Com a desvinculação por meio de denúncia, frise-se, o Brasil poderia ficar fora do alcance da jurisdição da Corte Interamericana e, assim, fazer valer, com relação às graves violações a direitos humanos havidas no período da ditadura militar (144 assassinatos sob tortura e 125 desaparecidos de repartições do Estado), a decisão do STF que foi capitaneada pelo ministro Eros Grau.
Na semana passada, uma cortina de fumaça procurou esconder a condenação do Brasil pela Corte Interamericana. Isto ocorreu por meio de uma concorrida cerimônia de promulgação da lei instituidora da Comissão da Verdade, tudo com choros de familiares de antigos presos políticos e leve ranger de dentes dos chefes militares presentes e assessorados pelo ex-deputado José Genuíno, um ex-guerrilheiro do Araguaia, em novos e poucos solidários panos. Essa Comissão, a ser integrada por sete membros escolhidos pela presidenta Dilma a vencer R$11.100,00 mensais, terá dois anos para investigar e identificar violadores de direitos humanos, num arco temporal de 1946 a 1988.

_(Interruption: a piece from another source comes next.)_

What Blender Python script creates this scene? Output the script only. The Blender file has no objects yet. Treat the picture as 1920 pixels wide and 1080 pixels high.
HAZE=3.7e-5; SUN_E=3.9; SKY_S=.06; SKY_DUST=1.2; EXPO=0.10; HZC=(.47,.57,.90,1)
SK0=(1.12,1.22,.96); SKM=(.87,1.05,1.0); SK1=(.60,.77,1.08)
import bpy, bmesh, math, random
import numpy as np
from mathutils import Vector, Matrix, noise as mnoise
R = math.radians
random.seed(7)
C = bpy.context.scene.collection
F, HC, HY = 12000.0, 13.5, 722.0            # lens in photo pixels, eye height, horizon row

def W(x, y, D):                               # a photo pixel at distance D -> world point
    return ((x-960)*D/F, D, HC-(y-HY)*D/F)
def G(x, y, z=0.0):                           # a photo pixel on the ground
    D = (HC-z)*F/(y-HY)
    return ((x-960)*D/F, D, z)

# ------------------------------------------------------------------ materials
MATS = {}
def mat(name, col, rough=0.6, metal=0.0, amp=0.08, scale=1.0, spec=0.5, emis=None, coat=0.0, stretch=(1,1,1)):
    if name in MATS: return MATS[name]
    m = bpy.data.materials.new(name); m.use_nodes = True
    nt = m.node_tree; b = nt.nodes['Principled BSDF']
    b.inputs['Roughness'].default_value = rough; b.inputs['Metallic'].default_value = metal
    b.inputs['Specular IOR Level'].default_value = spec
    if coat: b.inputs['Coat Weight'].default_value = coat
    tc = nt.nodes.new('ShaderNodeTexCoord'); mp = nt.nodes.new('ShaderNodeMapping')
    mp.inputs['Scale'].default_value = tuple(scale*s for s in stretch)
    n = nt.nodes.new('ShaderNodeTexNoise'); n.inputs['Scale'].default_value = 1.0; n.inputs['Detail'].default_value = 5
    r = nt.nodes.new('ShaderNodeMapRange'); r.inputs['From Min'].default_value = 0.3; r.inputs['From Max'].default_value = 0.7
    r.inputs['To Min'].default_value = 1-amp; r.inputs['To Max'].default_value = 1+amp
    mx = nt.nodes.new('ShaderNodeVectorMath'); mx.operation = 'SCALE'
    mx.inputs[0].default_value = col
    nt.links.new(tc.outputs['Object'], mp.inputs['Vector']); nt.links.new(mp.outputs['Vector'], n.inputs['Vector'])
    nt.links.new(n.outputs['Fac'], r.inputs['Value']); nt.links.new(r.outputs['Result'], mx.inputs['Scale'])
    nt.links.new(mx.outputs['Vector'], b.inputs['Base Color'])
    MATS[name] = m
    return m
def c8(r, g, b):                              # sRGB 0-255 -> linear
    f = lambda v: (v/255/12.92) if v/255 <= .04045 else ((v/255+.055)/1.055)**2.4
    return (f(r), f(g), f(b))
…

Na verdade, a cerimônia mostrou um Brasil pusilânime, que teme desagradar os militares e é incapaz de impor um projeto a revogar a lei de anistia ou reconhecer, para propositura de ações criminais, a força da jurisdição internacional em casos de graves violações a direitos naturais da pessoa humana. Uma jurisdição, com relação às graves violações, hierarquicamente superior ao do STF.
No mesmo dia da solenidade, ecoou a advertência de Navi Pillay, alta comissária de defesa dos direitos humanos das Nações Unidas. Navy recomendou a revogação da lei de autoanistia por inaceitável nesta quadra evolutiva. Pelo jeito, um fantasma soprou ao ouvido da alta comissária.